I know, that's why I was talking about shared libraries.

And even then, it doesn't actually take up 210 MB of physical memory. Remember that Windows NT has a demand-paged virtual memory system. Those files are demand-paged into memory, 4 KB at a time. Until one of the Office programs actually calls a function located on a certain page, then that page is not actually taking up any RAM.

I'm fairly certain they are paged at larger increments than that, otherwise the initial execution would be so exceedingly slow that even startup would take minutes to complete. What most likely happens (and I'm simply talking from *nix kernel experience, so feel free to correct me) is that the I/O subsystem pulls the files in in much larger chunks into the I/O buffer cache. Subsequent mapping of pages happens much faster (via process page table manipulation), but the blocks holding the DLL contents still take up space in the page cache, although much less than pulling it in completely in one go and also in an evictable manner subject to other kinds of memory pressure.

The Excel icon now takes 173 KB of disk space. One icon. (At 256x256, 32-bit color, as a high-quality PNG.) Now think about how many other icons there are in Office.

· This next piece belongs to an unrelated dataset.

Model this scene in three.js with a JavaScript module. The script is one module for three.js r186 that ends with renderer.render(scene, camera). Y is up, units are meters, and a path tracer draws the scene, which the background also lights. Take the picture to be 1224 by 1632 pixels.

And that is a positive point how exactly? Also, most UI icons, I would hope, are not 256x256x32bpp.


A good-sized compressed TTF font is a few MB in size, at most. Unless there is a couple thousand fonts hidden in office somewhere, this contributes a few dozen MBs at most.

The new equation editor.

Depends. If it's a GUI with controls and some live code behind it, I would give it 10MB of extra. Given some icons and help pages, perhaps 30-40MB.

A new ligatures-aware layout engine.

New code: 3-4 MB (if the layout engine is really, really big, like 500KLOCs+).

New PivotTables.

How much space do their definitions/code take on disk?

More accurate statistics functions (the old ones are still there, to get bug-for-bug backward compatibility).

I'm sorry, but now you're into the silly things. This is just a bunch of interpreted code. Perhaps, and now I'm being very generous here, 10MB of new code, 30MB tops. I mean it's not like they re-implemented the entire office suite in it, they just added some utility functions.

So in summary, you're still only 1/10th the way. I know where the 9/10ths went - it's the animated sequences, the uncompressed BMPs on disk, the tons of various pre-made media, like music and video stuff for shit business presentations that nobody likes anyway. If you took it away, I doubt anybody would really complain, but then you wouldn't have the latest and greatest incremental update to sell to your locked-in business customers. There's money to be made!